### Source data
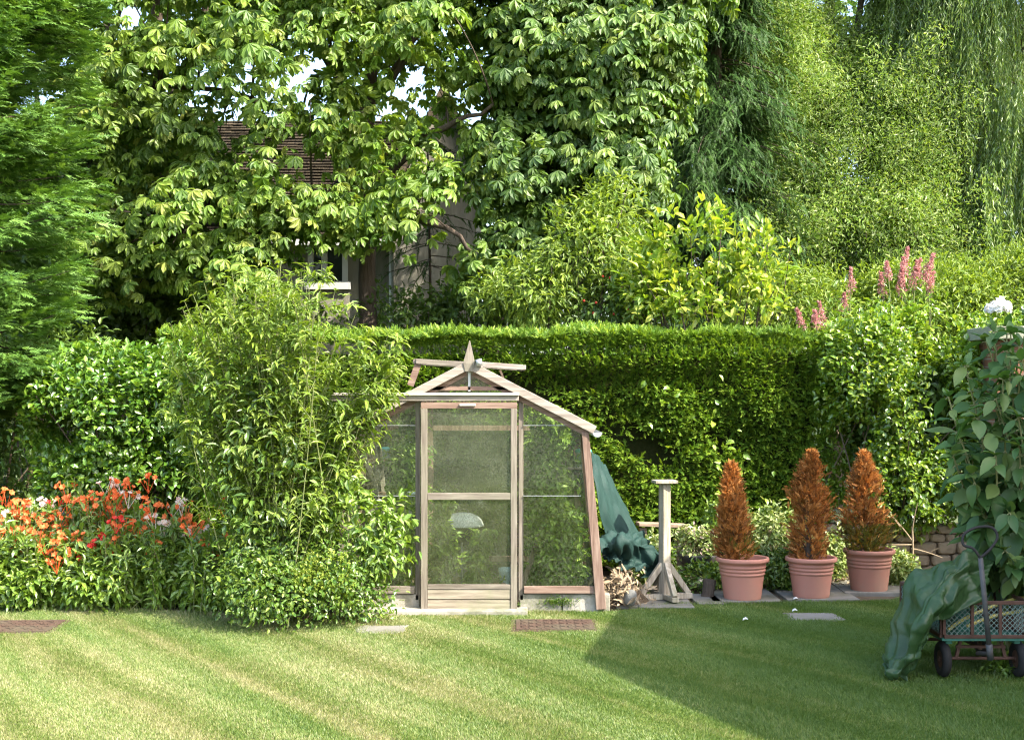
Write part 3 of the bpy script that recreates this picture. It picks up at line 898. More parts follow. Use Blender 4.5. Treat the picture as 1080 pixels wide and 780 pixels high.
def tree(name, label, blobs, trunk, r0, limbs, leafer, mat, ntwig=250, twig_r=.012, group=None, tips_n=400, shell=.35, gap=-.3, gfreq=1.6, seed=0, holes=(), cat='tree', branch_mat='bark', jit=.05):
    """trunk and limbs as bent tubes, twigs from the limbs to the leaf clumps"""
    base = np.array(trunk[0], float)
    t = thing(name, label, cat, base, group)

    def smooth(pts, n=14):
        pts = np.array(pts, float)
        d = np.r_[0, np.cumsum(np.linalg.norm(np.diff(pts, axis=0), axis=1))]
        u = np.linspace(0, d[-1], n)
        out = np.stack([np.interp(u, d, pts[:, i]) for i in range(3)], -1)
        for _ in range(2): out[1:-1] = (out[:-2] + 2 * out[1:-1] + out[2:]) / 4
        out[1:-1] += rng.normal(0, .02, (n - 2, 3))
        return out
    tp = smooth(trunk)
    mb = MB(); mb.tubes(tp, (np.linspace(1, .35, 14) * r0)[None], 10)
    # root flare
    mb.build('trunk', M['bark'], t, smooth=True)
    wood = [tp[4:]]
    rads = [np.linspace(1, .35, 14)[4:] * r0]
    for lp in limbs:
        lpts = smooth(lp)
        rr = np.linspace(.5, .14, 14) * r0
        mb = MB(); mb.tubes(lpts, rr[None], 7)
        mb.build('limb', M['bark'], t, smooth=True)
        wood.append(lpts)
    W = np.concatenate(wood)
    tips, outs = in_blobs(blobs, tips_n, shell)
    tips = tips + rng.normal(0, jit, tips.shape)
    k = nz(tips, gfreq, seed) + rng.normal(0, .15, len(tips)) > gap
    tips, outs = tips[k], outs[k]
    if len(holes):
        # open gaps in the crown
        k = np.ones(len(tips), bool)
        for hp, hr in holes:
            v = tips - np.array([0, 0, H]); hd = unit(np.array(hp) - np.array([0, 0, H]))
            t_ = v @ hd
            dist = np.linalg.norm(v - t_[:, None] * hd, axis=1)
            k &= dist > hr * (.8 + .4 * rng.random(len(tips)))
        tips, outs = tips[k], outs[k]
    # twigs
    nt_ = min(ntwig, len(tips))
    sel = rng.choice(len(tips), nt_, replace=False)
    d2 = ((tips[sel][:, None] - W[None]) ** 2).sum(-1)
    A = W[d2.argmin(1)]
    c = bezier(A, tips[sel], .1, 7, .1)
    mb = MB()
    mb.tubes(c, np.linspace(1, .3, 7)[None] * twig_r * rng.uniform(.7, 1.6, (nt_, 1)), 4)
    mb.build('branches', M['bark'], t, smooth=True)
    mb = MB()
    leafer(mb, tips, outs)
    mb.build('crown', mat, t)
    return t
# ------------------------------------------------------------------ leaf arrangements
def chestnut_leafer(size, per=9, rad=.42):
    def f(mb, tips, outs):
        n = len(tips)
        e = unit(outs * np.array([1, 1, .3]) + runit(n) * .25)          # the bough points outwards
        up = unit(np.array([0, 0, 1.0]) + .55 * outs + runit(n) * .25)
        sd = unit(np.cross(up, e)); e = np.cross(sd, up)
        a = rng.uniform(0, 2 * PI, (n, per)); r = np.sqrt(rng.random((n, per))) * rad
        x, y = r * np.cos(a), r * np.sin(a) * .8
        dr = -.55 * r ** 2 / rad + rng.normal(0, .05, (n, per))
        pos = tips[:, None] + x[..., None] * e[:, None] + y[..., None] * sd[:, None] + dr[..., None] * up[:, None]
        pos = pos.reshape(-1, 3); N = len(pos)
        radial = (x[..., None] * e[:, None] + y[..., None] * sd[:, None]).reshape(-1, 3) / rad
        D = radial + np.repeat(e, per, 0) * .5 + runit(N) * .5 + np.array([0, 0, -.25])
        Nn = np.repeat(up, per, 0) + runit(N) * .4
        s = size * rng.uniform(.6, 1.25, N)
        idx = rng.integers(0, 4, N)
        for i in range(4):
            q = idx == i
            put(mb, PALMS[i], pos[q], D[q], Nn[q], s[q])
    return f


def leafy_leafer(L, per, spread, size, **kw):
    def f(mb, tips, outs): foliage(mb, tips, outs, L, per, spread, size, **kw)
    return f


def strand_leafer(per=26, length=(1.2, 2.6), size=.085):
    """weeping: every tip lets down a hanging strand set with narrow leaves"""
    def f(mb, tips, outs):
        tips = np.repeat(tips, 20, 0) + rng.normal(0, .1, (len(tips) * 20, 3)); outs = np.repeat(outs, 20, 0)
        n = len(tips)
        Ls = rng.uniform(*length, n)
        Ls = np.minimum(Ls, tips[:, 2] - .3)
        t = np.linspace(0, 1, per)[None] + rng.normal(0, .01, (n, per))
        sway = runit(n)[:, None] * np.array([1, 1, 0]) * .16
        pos = tips[:, None] + outs[:, None] * np.array([1, 1, .3]) * (.35 * np.sqrt(np.abs(t)))[..., None] + sway * (t ** 2)[..., None]
        pos[..., 2] -= Ls[:, None] * t
        pos = pos.reshape(-1, 3) + runit(n * per) * .018
        D = runit(n * per) * .55 + np.array([0, 0, -1.0])
        put(mb, NARROW, pos, D, runit(n * per) + [0, -.3, .5], size * rng.uniform(.6, 1.3, n * per))
        core = tips[:, None] + outs[:, None] * np.array([1, 1, .3]) * (.35 * np.sqrt(np.linspace(0, 1, 6)))[None, :, None] + sway * (np.linspace(0, 1, 6) ** 2)[None, :, None]
        core[..., 2] -= Ls[:, None] * np.linspace(0, 1, 6)[None]
        mb.tubes(core, .003, 3)
    return f


FINE = small_leaf(.3, .05, .12)
# ------------------------------------------------------------------ trees behind the hedge
def K(px, py, Y, r): return (P(px, py, Y), r * Y / F)


gaps = [K(150, 8, 17, 12), K(128, 22, 17, 9), K(200, 88, 17, 9), K(190, 100, 17, 7), K(145, 84, 17, 9), K(315, 22, 17, 9), K(385, 96, 17, 9), K(212, 60, 17, 8),
        K(218, 12, 17, 9),
        K(470, 300, 16, 34), K(468, 245, 16, 27), K(345, 282, 16, 42), K(395, 300, 16, 34), K(440, 268, 16, 26), K(320, 172, 16, 18), K(466, 205, 16, 20), K(425, 165, 16, 12), K(345, 180, 16, 13), K(385, 262, 16, 16), K(425, 315, 16, 24)]
x17 = lambda px, Y=17.0: (px - 540) / F * Y
tree('chestnut_tree', 'broad chestnut tree with yellowing hand shaped leaves and bare trunk before the house', [
    blob(180, 95, 16.3, 105, 105, 1.5), blob(300, 60, 16, 120, 85, 1.5), blob(430, 75, 15.7, 115, 85, 1.4), blob(500, 115, 16, 75, 60, 1.2),
    blob(205, 225, 16, 100, 70, 1.2), blob(262, 275, 15.4, 62, 42, .7), blob(120, 255, 16.2, 55, 60, 1.0), blob(355, 222, 15.6, 50, 34, .7), blob(425, 205, 15.4, 48, 50, .7), blob(385, 150, 15.4, 60, 40, .8), blob(300, 200, 15.5, 50, 45, .7), blob(452, 150, 15.8, 40, 30, .5), blob(445, 195, 15.6, 36, 26, .4),
    blob(500, 280, 15.8, 40, 24, .5), blob(80, 35, 16.8, 60, 75, .9), blob(110, 130, 16.4, 45, 60, .8),
    blob(240, -70, 17, 220, 110, 2.4), blob(430, -60, 17, 190, 110, 2.4), blob(300, -190, 17.5, 260, 120, 2.4)],
    [(x17(388), 17, 0), (x17(390), 17, 1.5), (x17(384), 17, 3.6), (x17(392), 17.1, 5.4), (x17(380), 17.2, 8.6)], .15,
    [[P(386, 190, 17), P(330, 130, 16.8), P(260, 100, 16.5), P(170, 90, 16.3)], [P(386, 210, 17), P(440, 150, 16.6), P(520, 110, 16)],
     [P(386, 180, 17), P(350, 200, 16.4), P(270, 230, 16), P(200, 240, 15.9)], [P(384, 130, 17), P(320, 20, 17), P(240, -80, 17)], [P(384, 120, 17), P(450, 20, 16.8), P(520, -60, 17)],
     [P(388, 240, 17), P(430, 225, 16), P(470, 240, 15.6), P(505, 270, 15.8)]],
    chestnut_leafer(.15, 13, .42), M['chestnut'], 300, .013, None, 1650, .4, -.3, 1.7, 1, gaps)
tree('chestnut_tree', 'deeper green chestnut tree right of the stone gable behind the hedge', [
    blob(620, 70, 16.8, 105, 85, 1.5), blob(560, 165, 16.3, 65, 65, 1.0), blob(648, 160, 16.4, 62, 70, 1.0), blob(595, 240, 16.3, 70, 55, .9), blob(690, 40, 17, 40, 90, 1),
    blob(560, 60, 16.8, 70, 70, 1.2), blob(545, 290, 16.2, 50, 45, .7), blob(640, -80, 17.3, 150, 110, 2)],
    [(x17(512, 17.5), 17.5, 0), (x17(512, 17.5), 17.5, 2.5), (x17(545, 17.5), 17.5, 4.4), (x17(600, 17.5), 17.5, 6.2), (x17(640, 17.5), 17.6, 8.4)], .2,
    [[P(520, 260, 17.5), P(570, 200, 17), P(620, 150, 16.6), P(680, 110, 16.6)], [P(512, 280, 17.5), P(560, 270, 16.8), P(610, 240, 16.4)], [P(560, 170, 17.5), P(640, 60, 17.2), P(700, 20, 17.2)]],
    chestnut_leafer(.155, 12, .4), M['chestnut_deep'], 200, .013, None, 1050, .4, -.35, 1.7, 2)
# slim dark trunks at the left, standing behind the chestnut
for lab, px, r, lean in (('slim dark trunked tree rising left of the chestnut beside the cypress', 80, .1, 10), ('dark forked trunk tree seen through the chestnut leaves below the sky gaps', 172, .17, -8)):
    tree('woodland_tree', lab, [blob(px - 20, -110, 19, 110, 90, 1.3), blob(px + 70, -60, 19, 60, 50, 1), blob(px - 5, 150, 19.2, 60, 60, .7)],
         [(x17(px, 18.5), 18.5, 0), (x17(px - 3, 18.5), 18.5, 2.6), (x17(px + lean, 18.5), 18.5, 5.0), (x17(px, 18.6), 18.6, 9.0)], r,
         [[P(px, 120, 18.5), P(px + 40, 40, 18.7), P(px + 60, -60, 19)], [P(px, 200, 18.5), P(px - 40, 120, 18.7), P(px - 70, -40, 19)]],
         chestnut_leafer(.19, 8, .4), M['chestnut_deep'], 90, .012, None, 190, .4, -.3, 1.7, 4, gaps[:11])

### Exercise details
Give again exactly the lines running from the beginning of the material above through the line that contains "t = thing(name, label, cat, base, group)", and leave out every picture.

### The output
Write part 3 of the bpy script that recreates this picture. It picks up at line 898. More parts follow. Use Blender 4.5. Treat the picture as 1080 pixels wide and 780 pixels high.
def tree(name, label, blobs, trunk, r0, limbs, leafer, mat, ntwig=250, twig_r=.012, group=None, tips_n=400, shell=.35, gap=-.3, gfreq=1.6, seed=0, holes=(), cat='tree', branch_mat='bark', jit=.05):
    """trunk and limbs as bent tubes, twigs from the limbs to the leaf clumps"""
    base = np.array(trunk[0], float)
    t = thing(name, label, cat, base, group)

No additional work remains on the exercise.